SOLVENT AND TEMPERATURE CONTROL OF THE REACTION-MECHANISM AND EFFICIENCY IN THE ELECTROGENERATED CHEMILUMINESCENCE OF RUBRENE

Electrogenerated chemiluminescence (ECL) from the annihilation of rubrene cation and anion radicals has been studied in several organic solvents at temperatures down to -60-degrees-C. The reactants were generated using the triple-potential-step method. Feldberg plot analysis indicates that the emission results from the excited rubrene singlet state produced directly in the electron transfer reaction (S route) and/or from the efficient triplet-triplet annihilation (TTA). In the special case of rubrene the energy of the lowest triplet is almost exactly half that of the first excited single, and the formation of two triplet states (in a single electron transfer act) leads to an efficient TTA (TT route).
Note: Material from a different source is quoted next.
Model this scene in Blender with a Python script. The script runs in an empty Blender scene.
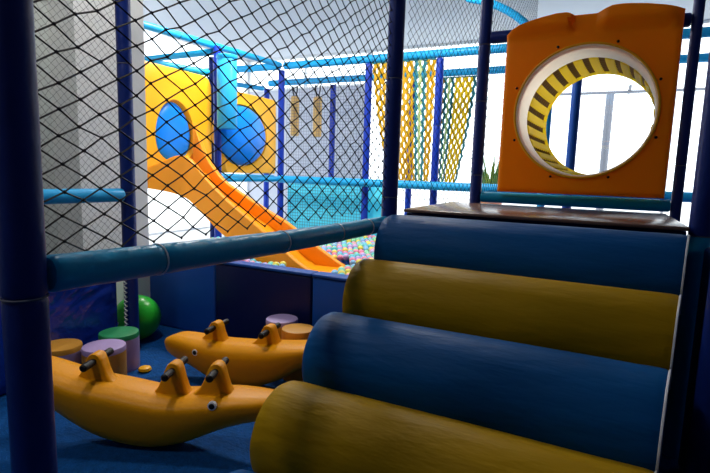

ECL efficiencies (phi(ecl) in the range 0.01-0.10) have been interpreted in terms of the Marcus theory, taking into account both static and dynamic dielectric properties of the solvent as well as both electronic and vibrational excitations of the reaction products. The rate of the triplet-triplet up-conversion (k(upc) = 1 x 10(10) s-1 within the rubrene triplet-triplet pair) has been also evaluated.